Yamaha has released its second quarter results for the period ending March 31st 2017, showing the impact of exchange rate fluctuations on sales.
Although first half sales declined year-on-year, total group operating income increased for the fifth consecutive year. 1H operating income amounted to ¥24.6bn against ¥21.bn in the same period 2016, with musical instruments and audio equipment both achieving record levels of income. The decline in sales was chiefly due to the impact of exchange rates (-¥22.4bn) and the transfer of music school operations (-¥4.2bn).

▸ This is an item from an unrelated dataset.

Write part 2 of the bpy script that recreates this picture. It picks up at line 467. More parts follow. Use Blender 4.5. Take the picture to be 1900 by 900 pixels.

First half sales of musical instruments decreased from ¥110bn in the same period of the previous year, to ¥102.2bn, but operating income rose from ¥16.8bn to ¥18.8bn.
Operating income increased due to higher actual sales, sales price adjustments, cost reductions, and control of SG&A expenses including the decrease in amortization of goodwill
Music net sales in Europe are expected to realise ¥46.6bn in the full financial year 2017 against ¥50.7bn in 2016.
Q2 European sales were down from ¥13.8bn in 2016 to ¥11.4bn in Q2 2017. First half net sales were down from ¥24.5bn to ¥23.3bn. The second half of 2017 is forecasted to generate net European sales of ¥23.3bn against ¥26.3bn in the previous second half period.